Stoler, Ann Laura. 1995. Cultivating Bourgeois Bodies and Racial Selves.

In Race and the Education of Desire: Foucault’s History of Sexuality and the Colonial Order of Things. Pp. 95-136. Durham: Duke University Press.

Stoler returns to The History of Sexuality to re-examine Foucault’s account of the history of European bourgeois sexuality, and today’s ongoing inquiry into the “work of race and the place of empire in the making of Europe’s bourgeois world” (95). Stoler does not focus on the affirmation of the governing of the bourgeois bodies as discussed in History, but on the “uncertainties and porous boundaries that surround them,” and on how “racial discourse reverberated between metropole and colony to secure the tenuous distinctions of bourgeois rule” (97). Stoler begins her discussion with a critique of how anthropology has studied empire as a relationship between colonizer and colonized, rather than “as constructions that need to be explained” (98). Colonialism was “not a secure bourgeois project,” rather it was about the “making of middle-class sensibilities in the colonies (99) – not targeted only at the native Other, but also at the destitute white population in the colonies and the growing numbers of mixed-blood persons in these territories. As she writes, the “’civilizing mission’ of the 19th century was a bourgeois impulse directed not only at the colonized as often assumed, but at recalcitrant and ambiguous participants in imperial culture at home and abroad” (108-9) (e.g. inlandsche kinderen). For example, the survival guides written for the Europeans in the colonies included instructions on how colonial life is supposed to look.

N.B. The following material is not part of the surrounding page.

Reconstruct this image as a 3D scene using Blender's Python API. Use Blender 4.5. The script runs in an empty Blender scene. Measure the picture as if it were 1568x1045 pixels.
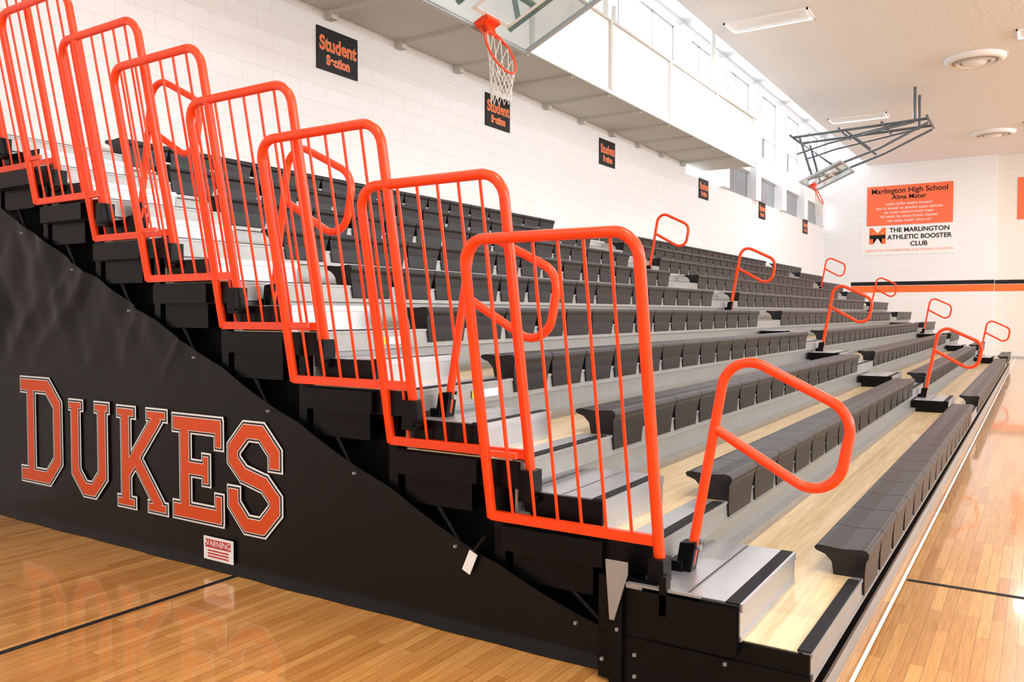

Stoler critiques Foucault for not considering enslavement and exploitation. Stoler argues that this cultivation of the bourgeois self was “not contingent on the will to self-affirmation alone,” and that instead, it required other gendered and racialized bodies that would administer these bourgeois ambitions. Stoler writes that “by marginalizing the link between nationalism and desire,” Foucault downplayed the “key discursive site where subjugated bodies were made and subjects formed” (136).